10.26.2010

The Social Network & Citizen Kane Compare/Contrast

The Social Network and Citizen Kane are two biopics about powerful men who build an empire.  They follow the life and times of two men who are out to prove something to the world.  Mark Zuckerberg in The Social Network is a young billionaire who got rich on his own terms.  Charles Foster Kane is a similar kind of person but he has many different qualities as well.  In the end Mark Zuckerberg and Charles Foster Kane are fierce, alienating giants with big egos that deep down just want to be accepted.

Zukerberg and Kane, respectively, have only one or two people that they ever feel close to in The Social Network and Citizen Kane.  Zuckerberg is portrayed as having a supportive best friend who comes along with him on his Facebook endeavor.  He begins to trade him for Sean Parker as his main partner and friend as a business and moral decision when he comes closer to being a rich man.  Kane fires his good friend Jedediah Leland when he writes a bad review of Kane’s wife operatic debut.  Kane becomes drunker with power and he is mainly obsessed with having a wife that makes him look good.  Both of characters in both movies betray their best friends for means of self-gain, but unlike Zuckerberg, Kane is also motivated by his love for his wife.  Kane wants her to be his trophy but he also has much genuine affection for her.

Our main movie heroes in this case want to be accepted by the public.  Zuckerberg feels unwanted by one of the school’s Final clubs and every other organization that he would want to be a part of.  He is also angry and miserable when his girlfriend brakes up with him after he explains to her the benefits of being with a guy like him and how she will go places as his girlfriend.  He doesn’t realize she is insulted his megalomaniacal offer and extension of his prestigious Harvard hand out to her.   Kane also uses his ego and gossipy paper to get him attention and honor.  He makes a run for president too and is confused when he doesn’t win because he felt he was more loved by the people.  His friend observes that he talks about the people as if he owns them rather than representing them.  He also tries to buy his wife’s love at times and she pulls away.  In The Social Network, however, Mark is portrayed as lonelier than Kane because he can’t seem to really accept and cherish love when it’s in his grasp.  He ends up lashing out and betraying people, it’s the way his rage manifests itself.  Kane at least finds some love in women and doesn’t lash out quite as drastically as Mark.

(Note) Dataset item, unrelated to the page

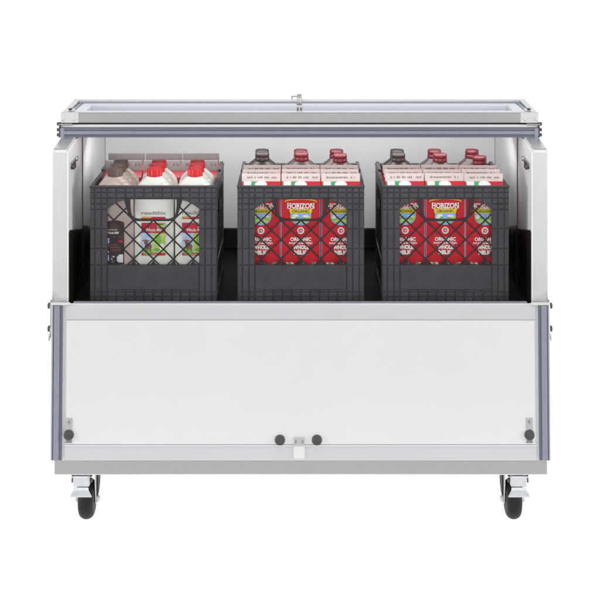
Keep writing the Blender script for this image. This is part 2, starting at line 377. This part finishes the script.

Both of these topics are very interconnected and the fact that they don’t have many friends to lose makes it all the more heartbreaking when the relationships go down in flames.  Zuckerberg and Kane are geniuses in their own way that will be remembered as hugely important men, but the way that they rise to the occasion is ironic, human and extremely telling.  Just how they alienate people should serve as cautionary tales.  They are fascinating and potently tragic.

1 comment:

  1. Loved your ideas regarding the relationships between Kane and Zuckerberg. Specifically, how Zuckerberg doesn't accept love. Very intelligent contrast between two great films.